Once again there are features found in the bigger models, like the ToP-ART (Total Purity Audio Reproduction Technology) symmetrical layout of the complete amplifier circuit, which Yamaha suggests gives a more pure sound.
Confusingly, Yamaha reuses the 'ART' acronym within the ToP-ART package to describe its 'Anti-Resonance and Tough' chassis base.
Unappealing style
If the CD player is minimalist in its approach, the same does not apply to the A-S700, at least by British hi-fi standards.
It includes a tape-monitor, two sets of speaker terminals tone and loudness controls and the aforementioned Pure Direct and CD Direct buttons. However, this does not come at the expense of lots of blinking lights and a garish styling exercise; in black or silver, the amp has a classic appeal and those flat tone/loudness controls hark back to Yamaha products of the 1970s and 1980s.
Loudness and tone controls got a (somewhat justified) bad press in the past, but Yamaha has made the contour of the controls adjust with volume, to prevent that 'all-bass, all-treble, nothing in between' problem that beset tone shaping in the past.
Just right hi-fi
Both products in the 700 series treat any piece of music with equal respect, serving up a dark and dignified representation of what was put on the disc. The closer you get to the Pure Direct performance (on both products), the nearer you get to a supremely detailed, sophisticated musical replay chain.

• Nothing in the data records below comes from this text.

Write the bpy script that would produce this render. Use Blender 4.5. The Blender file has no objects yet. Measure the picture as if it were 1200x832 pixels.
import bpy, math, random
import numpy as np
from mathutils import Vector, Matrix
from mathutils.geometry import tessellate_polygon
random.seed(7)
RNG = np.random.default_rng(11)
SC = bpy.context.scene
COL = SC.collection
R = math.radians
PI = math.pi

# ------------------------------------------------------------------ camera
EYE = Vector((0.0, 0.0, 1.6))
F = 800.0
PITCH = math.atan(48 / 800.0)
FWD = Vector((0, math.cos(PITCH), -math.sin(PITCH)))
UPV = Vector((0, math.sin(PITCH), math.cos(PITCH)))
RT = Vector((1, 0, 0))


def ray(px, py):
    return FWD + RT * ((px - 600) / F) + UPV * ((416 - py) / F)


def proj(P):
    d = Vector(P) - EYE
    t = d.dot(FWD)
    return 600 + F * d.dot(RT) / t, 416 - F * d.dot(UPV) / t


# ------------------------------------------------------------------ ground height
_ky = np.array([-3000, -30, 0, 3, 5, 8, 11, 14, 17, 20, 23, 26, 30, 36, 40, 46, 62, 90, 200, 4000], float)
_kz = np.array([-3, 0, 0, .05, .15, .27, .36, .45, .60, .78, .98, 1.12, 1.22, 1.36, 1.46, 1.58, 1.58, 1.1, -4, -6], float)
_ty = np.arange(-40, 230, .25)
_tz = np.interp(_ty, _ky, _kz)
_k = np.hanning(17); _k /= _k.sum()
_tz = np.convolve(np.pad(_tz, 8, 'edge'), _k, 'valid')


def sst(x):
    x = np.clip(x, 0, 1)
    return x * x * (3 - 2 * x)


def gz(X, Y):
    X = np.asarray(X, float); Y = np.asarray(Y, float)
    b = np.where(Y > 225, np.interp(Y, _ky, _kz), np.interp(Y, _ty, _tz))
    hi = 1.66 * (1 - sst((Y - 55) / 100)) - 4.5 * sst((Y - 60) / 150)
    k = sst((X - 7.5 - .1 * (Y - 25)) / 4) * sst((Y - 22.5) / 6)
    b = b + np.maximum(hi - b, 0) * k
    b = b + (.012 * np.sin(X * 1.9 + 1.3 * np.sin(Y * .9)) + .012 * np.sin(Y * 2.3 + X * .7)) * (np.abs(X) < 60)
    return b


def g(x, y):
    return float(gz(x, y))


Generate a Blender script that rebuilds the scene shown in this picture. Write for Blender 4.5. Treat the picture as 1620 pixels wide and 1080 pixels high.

In other words, you get a distinctly 'right' sound. It's a Goldilocks sound; not too exaggerated, not too dull… just right. And you can apply the same Goldilocks attributes to almost any part of the performance. Stereo? Not too big, not too small… just right. Detail? Not too much, or too little. Vocal articulation? Rhythmic properties? Porridge temperature? You get the message.
This freedom from grace or favour toward a specific musical type is the inverse of the initially impressive school of hi-fi.